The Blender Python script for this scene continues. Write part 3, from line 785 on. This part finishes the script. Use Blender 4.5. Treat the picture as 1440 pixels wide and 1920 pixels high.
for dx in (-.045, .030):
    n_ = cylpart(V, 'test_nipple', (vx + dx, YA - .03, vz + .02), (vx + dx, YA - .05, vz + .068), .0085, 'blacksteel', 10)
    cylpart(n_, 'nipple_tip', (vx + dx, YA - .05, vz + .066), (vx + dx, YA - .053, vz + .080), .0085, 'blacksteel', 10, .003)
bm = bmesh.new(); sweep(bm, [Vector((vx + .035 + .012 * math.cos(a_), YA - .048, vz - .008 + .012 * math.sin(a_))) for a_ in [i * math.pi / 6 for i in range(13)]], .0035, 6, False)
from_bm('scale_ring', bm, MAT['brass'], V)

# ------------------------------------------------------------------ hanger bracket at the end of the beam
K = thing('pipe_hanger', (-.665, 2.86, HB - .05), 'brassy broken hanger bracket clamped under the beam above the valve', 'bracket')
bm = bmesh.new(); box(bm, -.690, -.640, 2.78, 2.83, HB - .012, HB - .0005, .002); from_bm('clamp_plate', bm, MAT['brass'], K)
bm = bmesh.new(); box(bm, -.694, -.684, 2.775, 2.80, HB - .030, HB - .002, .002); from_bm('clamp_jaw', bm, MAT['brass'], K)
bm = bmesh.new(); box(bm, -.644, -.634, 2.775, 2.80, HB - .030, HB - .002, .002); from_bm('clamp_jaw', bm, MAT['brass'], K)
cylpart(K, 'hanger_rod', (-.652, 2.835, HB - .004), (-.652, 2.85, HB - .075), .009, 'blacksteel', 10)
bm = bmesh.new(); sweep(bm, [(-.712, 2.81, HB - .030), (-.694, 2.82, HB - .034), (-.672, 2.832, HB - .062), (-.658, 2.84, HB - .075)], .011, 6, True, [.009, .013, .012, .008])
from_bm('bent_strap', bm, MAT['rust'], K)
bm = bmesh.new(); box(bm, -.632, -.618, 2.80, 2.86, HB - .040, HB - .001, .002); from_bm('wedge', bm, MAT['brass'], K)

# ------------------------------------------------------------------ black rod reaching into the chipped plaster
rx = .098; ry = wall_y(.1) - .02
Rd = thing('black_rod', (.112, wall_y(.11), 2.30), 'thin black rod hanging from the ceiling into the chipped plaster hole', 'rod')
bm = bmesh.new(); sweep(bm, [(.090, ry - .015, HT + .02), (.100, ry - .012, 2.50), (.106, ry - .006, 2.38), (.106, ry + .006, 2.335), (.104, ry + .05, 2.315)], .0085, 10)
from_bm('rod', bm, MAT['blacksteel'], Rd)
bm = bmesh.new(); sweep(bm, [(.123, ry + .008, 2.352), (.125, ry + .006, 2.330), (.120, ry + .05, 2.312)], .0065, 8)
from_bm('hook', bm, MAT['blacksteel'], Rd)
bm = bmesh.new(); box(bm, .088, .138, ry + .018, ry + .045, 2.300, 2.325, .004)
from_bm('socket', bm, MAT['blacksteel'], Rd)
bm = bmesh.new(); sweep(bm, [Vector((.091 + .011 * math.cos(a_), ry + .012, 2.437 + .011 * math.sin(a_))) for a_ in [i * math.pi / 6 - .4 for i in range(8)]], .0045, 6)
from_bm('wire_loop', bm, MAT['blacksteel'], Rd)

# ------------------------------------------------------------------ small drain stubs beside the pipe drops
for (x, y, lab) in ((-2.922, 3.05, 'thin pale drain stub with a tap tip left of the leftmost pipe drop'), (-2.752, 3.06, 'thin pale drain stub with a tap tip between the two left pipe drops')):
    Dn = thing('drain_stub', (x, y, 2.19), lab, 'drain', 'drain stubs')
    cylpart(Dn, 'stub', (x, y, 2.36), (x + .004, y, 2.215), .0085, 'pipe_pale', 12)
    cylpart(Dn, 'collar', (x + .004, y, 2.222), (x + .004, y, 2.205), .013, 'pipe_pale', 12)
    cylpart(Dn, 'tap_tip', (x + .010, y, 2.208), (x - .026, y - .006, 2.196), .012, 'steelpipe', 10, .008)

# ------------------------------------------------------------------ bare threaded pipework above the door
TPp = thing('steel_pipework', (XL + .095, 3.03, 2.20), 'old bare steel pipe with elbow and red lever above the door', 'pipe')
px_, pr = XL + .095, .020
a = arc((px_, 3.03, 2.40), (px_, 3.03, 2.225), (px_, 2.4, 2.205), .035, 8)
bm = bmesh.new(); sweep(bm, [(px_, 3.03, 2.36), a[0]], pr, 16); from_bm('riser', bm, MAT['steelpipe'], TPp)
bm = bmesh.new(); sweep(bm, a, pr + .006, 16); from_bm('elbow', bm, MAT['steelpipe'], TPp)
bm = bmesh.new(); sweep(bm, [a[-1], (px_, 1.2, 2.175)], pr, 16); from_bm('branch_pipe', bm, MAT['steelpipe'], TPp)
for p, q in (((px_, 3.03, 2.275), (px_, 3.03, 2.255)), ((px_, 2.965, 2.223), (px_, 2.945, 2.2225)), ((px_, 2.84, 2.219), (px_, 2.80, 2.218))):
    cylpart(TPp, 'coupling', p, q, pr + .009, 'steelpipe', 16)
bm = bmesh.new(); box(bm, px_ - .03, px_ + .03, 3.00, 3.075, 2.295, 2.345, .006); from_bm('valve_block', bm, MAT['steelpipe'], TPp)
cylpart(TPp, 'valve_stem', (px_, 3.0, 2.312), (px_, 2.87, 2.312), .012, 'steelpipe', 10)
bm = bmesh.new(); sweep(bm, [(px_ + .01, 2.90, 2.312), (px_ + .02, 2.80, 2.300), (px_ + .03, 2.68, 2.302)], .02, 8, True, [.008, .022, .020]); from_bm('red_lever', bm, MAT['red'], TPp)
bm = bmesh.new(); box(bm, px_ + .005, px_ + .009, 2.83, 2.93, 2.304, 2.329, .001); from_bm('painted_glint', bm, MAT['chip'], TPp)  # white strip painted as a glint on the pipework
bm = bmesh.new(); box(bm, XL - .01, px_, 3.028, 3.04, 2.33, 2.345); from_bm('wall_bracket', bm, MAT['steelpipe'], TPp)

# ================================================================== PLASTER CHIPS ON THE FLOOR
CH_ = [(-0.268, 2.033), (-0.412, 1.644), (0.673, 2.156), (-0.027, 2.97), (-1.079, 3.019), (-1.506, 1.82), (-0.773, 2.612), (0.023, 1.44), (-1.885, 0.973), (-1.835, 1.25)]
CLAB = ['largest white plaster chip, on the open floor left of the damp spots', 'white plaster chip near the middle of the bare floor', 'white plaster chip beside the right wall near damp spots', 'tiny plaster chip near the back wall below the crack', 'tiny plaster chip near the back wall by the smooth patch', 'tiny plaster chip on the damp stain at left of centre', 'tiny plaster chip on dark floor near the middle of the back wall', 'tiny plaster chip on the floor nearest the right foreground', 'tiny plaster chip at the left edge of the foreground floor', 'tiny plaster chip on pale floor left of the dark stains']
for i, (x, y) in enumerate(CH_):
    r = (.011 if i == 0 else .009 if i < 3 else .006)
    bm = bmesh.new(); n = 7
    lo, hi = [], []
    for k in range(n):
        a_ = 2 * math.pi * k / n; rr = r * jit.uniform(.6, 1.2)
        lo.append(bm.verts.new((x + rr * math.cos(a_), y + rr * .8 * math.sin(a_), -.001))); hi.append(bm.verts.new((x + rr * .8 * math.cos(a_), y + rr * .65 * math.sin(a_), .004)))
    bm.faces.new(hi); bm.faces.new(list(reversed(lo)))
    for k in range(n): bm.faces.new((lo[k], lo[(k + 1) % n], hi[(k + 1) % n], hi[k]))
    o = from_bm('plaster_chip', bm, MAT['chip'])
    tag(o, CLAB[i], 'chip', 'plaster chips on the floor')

-----

Set problem: Exactly repeat the lines above, from the opening line through the one with "bm = bmesh.new(); box(bm, -.632, -.618, 2.80, 2.86, HB", and include nothing else.

Solution for this problem:
The Blender Python script for this scene continues. Write part 3, from line 785 on. This part finishes the script. Use Blender 4.5. Treat the picture as 1440 pixels wide and 1920 pixels high.
for dx in (-.045, .030):
    n_ = cylpart(V, 'test_nipple', (vx + dx, YA - .03, vz + .02), (vx + dx, YA - .05, vz + .068), .0085, 'blacksteel', 10)
    cylpart(n_, 'nipple_tip', (vx + dx, YA - .05, vz + .066), (vx + dx, YA - .053, vz + .080), .0085, 'blacksteel', 10, .003)
bm = bmesh.new(); sweep(bm, [Vector((vx + .035 + .012 * math.cos(a_), YA - .048, vz - .008 + .012 * math.sin(a_))) for a_ in [i * math.pi / 6 for i in range(13)]], .0035, 6, False)
from_bm('scale_ring', bm, MAT['brass'], V)

# ------------------------------------------------------------------ hanger bracket at the end of the beam
K = thing('pipe_hanger', (-.665, 2.86, HB - .05), 'brassy broken hanger bracket clamped under the beam above the valve', 'bracket')
bm = bmesh.new(); box(bm, -.690, -.640, 2.78, 2.83, HB - .012, HB - .0005, .002); from_bm('clamp_plate', bm, MAT['brass'], K)
bm = bmesh.new(); box(bm, -.694, -.684, 2.775, 2.80, HB - .030, HB - .002, .002); from_bm('clamp_jaw', bm, MAT['brass'], K)
bm = bmesh.new(); box(bm, -.644, -.634, 2.775, 2.80, HB - .030, HB - .002, .002); from_bm('clamp_jaw', bm, MAT['brass'], K)
cylpart(K, 'hanger_rod', (-.652, 2.835, HB - .004), (-.652, 2.85, HB - .075), .009, 'blacksteel', 10)
bm = bmesh.new(); sweep(bm, [(-.712, 2.81, HB - .030), (-.694, 2.82, HB - .034), (-.672, 2.832, HB - .062), (-.658, 2.84, HB - .075)], .011, 6, True, [.009, .013, .012, .008])
from_bm('bent_strap', bm, MAT['rust'], K)
bm = bmesh.new(); box(bm, -.632, -.618, 2.80, 2.86, HB - .040, HB - .001, .002); from_bm('wedge', bm, MAT['brass'], K)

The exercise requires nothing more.